The work in question is the 1882 conté crayon drawing Le Suiveur (The Follower), which depicts a man and woman ambling on a French boulevard; the couple has stopped outside of a storefront, which is brilliantly illuminated from within.

The lawsuit claims Jean-Pierre Seurat worked with fine art consultant and dealer Constance H. Schwartz, former director and chief curator of the Nassau County Museum of Art in Roslyn Harbor. Schwartz, who is named as a defendant, allegedly contacted the gallery last year with an offer to acquire the drawing from an anonymous art collector based in France who the gallery “would be proud to know.” She reportedly said that if the gallery “dealt correctly,” it could gain access to other “masterpieces” in the seller’s collection.

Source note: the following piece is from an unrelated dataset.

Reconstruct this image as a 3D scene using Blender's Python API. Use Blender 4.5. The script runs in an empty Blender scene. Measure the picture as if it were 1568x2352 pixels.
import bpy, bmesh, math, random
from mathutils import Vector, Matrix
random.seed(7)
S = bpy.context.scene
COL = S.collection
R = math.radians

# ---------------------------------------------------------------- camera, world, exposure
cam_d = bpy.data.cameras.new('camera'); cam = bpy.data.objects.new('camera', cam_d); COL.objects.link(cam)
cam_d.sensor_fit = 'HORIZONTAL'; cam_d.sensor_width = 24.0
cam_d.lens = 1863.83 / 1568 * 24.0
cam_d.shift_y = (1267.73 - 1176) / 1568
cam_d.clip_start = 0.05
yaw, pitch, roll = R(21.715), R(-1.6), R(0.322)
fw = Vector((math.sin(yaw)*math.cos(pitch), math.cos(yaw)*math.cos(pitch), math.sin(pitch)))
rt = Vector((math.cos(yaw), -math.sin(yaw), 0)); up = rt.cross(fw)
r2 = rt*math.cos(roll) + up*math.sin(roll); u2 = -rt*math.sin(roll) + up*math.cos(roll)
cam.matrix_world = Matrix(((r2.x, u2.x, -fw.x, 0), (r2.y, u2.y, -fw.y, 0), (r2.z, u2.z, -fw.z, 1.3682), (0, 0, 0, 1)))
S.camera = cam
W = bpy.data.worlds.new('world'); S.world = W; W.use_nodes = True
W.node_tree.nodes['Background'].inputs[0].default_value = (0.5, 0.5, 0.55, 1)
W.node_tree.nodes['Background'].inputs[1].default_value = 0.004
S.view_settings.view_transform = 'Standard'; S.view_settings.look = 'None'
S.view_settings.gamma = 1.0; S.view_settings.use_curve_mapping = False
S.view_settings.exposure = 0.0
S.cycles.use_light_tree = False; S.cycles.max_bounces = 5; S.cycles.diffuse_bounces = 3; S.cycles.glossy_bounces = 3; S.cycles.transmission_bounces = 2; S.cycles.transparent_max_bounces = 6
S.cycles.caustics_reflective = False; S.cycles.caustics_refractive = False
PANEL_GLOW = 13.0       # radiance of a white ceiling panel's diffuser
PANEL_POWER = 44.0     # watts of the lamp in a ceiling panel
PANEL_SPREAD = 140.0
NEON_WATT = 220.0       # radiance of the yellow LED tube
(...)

ARTnews reached out to Seurat and Schwartz for comment but has yet to recieve a response. Pace Gallery declined to comment on the lawsuit.

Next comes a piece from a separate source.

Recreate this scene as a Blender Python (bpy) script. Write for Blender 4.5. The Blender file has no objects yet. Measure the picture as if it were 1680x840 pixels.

According to the lawsuit, Schwartz allegedly sent a PDF to Pace in August 2021 containing fake images of Le Suiveur in a frame, as well as documents appearing to prove its authenticity. Among the documents, the lawsuit says, were provenance papers claiming that the drawing originated from the collection of Félix Fénéon, the famed French critic and collector who championed young avant-garde artists such as Seurat, Henri Matisse, and Paul Signac. An exhibition dedicated to Fénéon’s life and art was staged by the Museum of Modern Art in New York in 2020.

Among the documents submitted to the gallery was a typed message attributed to “Ms. Smeets Sand Dudevant,” Fénéon’s granddaughter.  It reads: “I certify that I own by inheritance from my father Pierre La Brely, expert for French customs, this charcoal drawing by Georges Seurat, 1859-1891 –The Follower— A man in a night-time landscape, in a top hat, is following a young woman in a hat.”

The note continues: “On the back of the frame, my father handwrote two notes in pencil: ‘Seurat. The follower. Original charcoal signed at the bottom on the left — has been affixed — former collection (Félix Fénéon)’ and another expert appraisal note: ‘I certify that this charcoal drawing comes from the collections of Felix Fénéon. It has not been included in any public sale. It has always remained in the family.”

Georges Seurat, who was born in France in 1859, was a pioneer of the post-Impressionist movement. Rejecting the gauzy, spontaneous paintings of his peers, he developed Pointillism, the deliberate dotting of color for an optical effect. Paintings by Seurat have fetched upwards of $34 million at auction, while stellar drawings typically sell between $400,000 and $2 million.

The “defendants’ conduct has contributed to the erosion—with the general public, art merchants, dealers and collectors—of the trust essential to the operation of the secondary market for post- Impressionist art,” the lawsuit said.